Парочку молодых да ранних горефизиков приняли твёрдые и уверенные руки граждан в униформе и с кокардами на фуражках. Чьи услуги, если верить протоколу, были оплачены по двойному праздничному тарифу.
Согласно генеральному плану эвакуации, в ожидании утреннего рейса домой, меня закинули в какую-то ночлежку за кольцевой.
Как карандаш в пенале со сломанным грифелем - длинный узкий номер и мой заглохший Nokia.
И это в новогоднюю ночь.
Где-то рядом столичная родня, плюс Малыш с Никатином. Все в минус! Кто теперь помнит эти телефонные номера... Даже свой наизусть не знаю.
А за стеной кипит-бурлит праздничный отель.
Справа классическая разборка реальных пацанов: - Кто ты такой?
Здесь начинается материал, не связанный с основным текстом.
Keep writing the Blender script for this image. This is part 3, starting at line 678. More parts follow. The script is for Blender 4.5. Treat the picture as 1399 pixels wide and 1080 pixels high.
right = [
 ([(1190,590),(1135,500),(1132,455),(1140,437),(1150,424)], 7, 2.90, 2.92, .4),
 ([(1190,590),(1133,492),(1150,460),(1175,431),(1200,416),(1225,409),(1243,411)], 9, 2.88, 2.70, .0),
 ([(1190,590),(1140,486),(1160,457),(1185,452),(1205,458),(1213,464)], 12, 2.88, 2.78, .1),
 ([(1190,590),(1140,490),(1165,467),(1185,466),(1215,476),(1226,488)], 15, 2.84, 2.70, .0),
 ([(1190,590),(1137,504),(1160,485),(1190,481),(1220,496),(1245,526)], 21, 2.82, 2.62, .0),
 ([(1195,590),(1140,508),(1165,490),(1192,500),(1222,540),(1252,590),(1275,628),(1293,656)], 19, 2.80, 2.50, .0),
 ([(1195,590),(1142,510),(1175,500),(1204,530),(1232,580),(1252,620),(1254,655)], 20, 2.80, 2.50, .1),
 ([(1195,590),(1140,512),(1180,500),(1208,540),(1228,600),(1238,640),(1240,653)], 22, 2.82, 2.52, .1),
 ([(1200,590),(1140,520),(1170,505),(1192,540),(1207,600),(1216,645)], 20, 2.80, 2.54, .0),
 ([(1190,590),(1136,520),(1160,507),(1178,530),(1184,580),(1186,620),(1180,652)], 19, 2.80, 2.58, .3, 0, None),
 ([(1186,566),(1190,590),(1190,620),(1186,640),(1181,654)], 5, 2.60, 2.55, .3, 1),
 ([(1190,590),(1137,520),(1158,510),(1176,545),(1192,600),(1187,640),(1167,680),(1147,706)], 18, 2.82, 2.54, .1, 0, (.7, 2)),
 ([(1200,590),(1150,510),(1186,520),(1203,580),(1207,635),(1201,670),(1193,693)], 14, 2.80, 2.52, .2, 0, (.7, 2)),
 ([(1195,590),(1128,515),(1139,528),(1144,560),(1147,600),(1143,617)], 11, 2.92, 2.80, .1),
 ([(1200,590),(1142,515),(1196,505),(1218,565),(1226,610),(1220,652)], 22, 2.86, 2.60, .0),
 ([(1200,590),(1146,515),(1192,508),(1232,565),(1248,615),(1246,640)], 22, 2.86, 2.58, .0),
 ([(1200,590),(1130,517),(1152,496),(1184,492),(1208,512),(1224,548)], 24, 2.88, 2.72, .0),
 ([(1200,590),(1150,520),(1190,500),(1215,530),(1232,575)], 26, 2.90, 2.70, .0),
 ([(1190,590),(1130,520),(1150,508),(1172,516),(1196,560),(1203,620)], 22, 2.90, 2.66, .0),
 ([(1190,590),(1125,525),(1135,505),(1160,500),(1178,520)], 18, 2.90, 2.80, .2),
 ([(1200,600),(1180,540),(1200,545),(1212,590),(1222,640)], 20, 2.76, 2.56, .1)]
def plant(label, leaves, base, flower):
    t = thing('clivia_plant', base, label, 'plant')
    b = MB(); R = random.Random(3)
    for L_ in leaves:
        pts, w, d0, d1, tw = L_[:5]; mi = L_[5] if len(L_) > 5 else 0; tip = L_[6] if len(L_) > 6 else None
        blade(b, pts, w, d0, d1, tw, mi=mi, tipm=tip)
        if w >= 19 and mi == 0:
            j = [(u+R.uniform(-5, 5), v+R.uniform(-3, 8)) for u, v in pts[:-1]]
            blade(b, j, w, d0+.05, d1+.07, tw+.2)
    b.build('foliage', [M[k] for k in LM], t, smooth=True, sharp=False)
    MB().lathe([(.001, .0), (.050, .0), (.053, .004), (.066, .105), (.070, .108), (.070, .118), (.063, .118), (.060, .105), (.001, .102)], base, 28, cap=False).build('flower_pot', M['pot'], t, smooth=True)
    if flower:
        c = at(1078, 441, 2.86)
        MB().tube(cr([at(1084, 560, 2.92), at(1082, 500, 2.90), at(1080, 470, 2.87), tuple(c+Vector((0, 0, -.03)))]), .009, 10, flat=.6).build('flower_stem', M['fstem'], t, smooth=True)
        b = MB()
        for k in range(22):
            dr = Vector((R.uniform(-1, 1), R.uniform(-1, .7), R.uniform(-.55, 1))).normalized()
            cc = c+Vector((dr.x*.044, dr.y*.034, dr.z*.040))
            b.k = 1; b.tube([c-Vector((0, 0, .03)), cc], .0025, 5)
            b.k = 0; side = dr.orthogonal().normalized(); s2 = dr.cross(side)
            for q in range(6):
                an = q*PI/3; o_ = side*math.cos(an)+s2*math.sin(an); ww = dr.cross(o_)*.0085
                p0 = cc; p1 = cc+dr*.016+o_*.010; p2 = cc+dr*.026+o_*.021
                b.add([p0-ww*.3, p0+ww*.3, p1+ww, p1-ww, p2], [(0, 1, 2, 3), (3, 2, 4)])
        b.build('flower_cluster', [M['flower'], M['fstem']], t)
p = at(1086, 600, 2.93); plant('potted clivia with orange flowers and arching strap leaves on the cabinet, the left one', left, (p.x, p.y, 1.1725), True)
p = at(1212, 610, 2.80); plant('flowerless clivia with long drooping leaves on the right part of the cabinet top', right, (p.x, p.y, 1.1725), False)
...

А ты кто такой?
Бухой армреслинг, переходящий временами в мордобой с грохотом скудной гостиничной мебелью.
Слева, словно мартовская кошка, заходится в экстазе (или делает вид) девка, разукрашивая (как она наверно думает) стоны гламурным порнофильмовским матом.
Регистратура на звонки не отвечает. Пошёл договорится о побудке на выезд в аэропорт.
Там тоже всё грустно. Вернее, весело. Но что-то куда-то записали.
Вернулся в свои апартаменты.
У номера справа входная дверь болтается на одной петле.
У номера слева на дверной ручке висит розовый бюстгальтер.
Словно дорожный знак. Только не понятно - разрешающий или запрещающий.
Включил телевизор с "Огоньком", достал початую бутылку бренди.
С Новым годом, товарищ!
Утром улетел домой.
Как потом оказалось, это был мой последний Новый год вне дома.
Нынче модно выпендриваться, строя из себя обожжённых ветрами судьбы суперменов - крайний, не крайний.
Ункас был последним из Могикан!
А это был мой последний рейс на пароходе.
И это был мой последний рейс на самолёте.
И даже на паровозе я больше никуда не еду.
Три чудесатых русских слова - пароход, паровоз, самолёт - тридцать пять лет в пути.
То ли Рак на горе свистнул...
То ли мышка бежала, хвостиком махнула...
Мастер Nokia быстро поставил диагноз - просто переполнилась карта памяти, надо чистить.
Как сказала одна ну очень учёная дама: - Мозг помнит всё: мимо чего вы прошли, что вы съели, что понюхали. Просто большинство данных лежит в папке "другое".
Этим я собственно и занимаюсь последние несколько лет.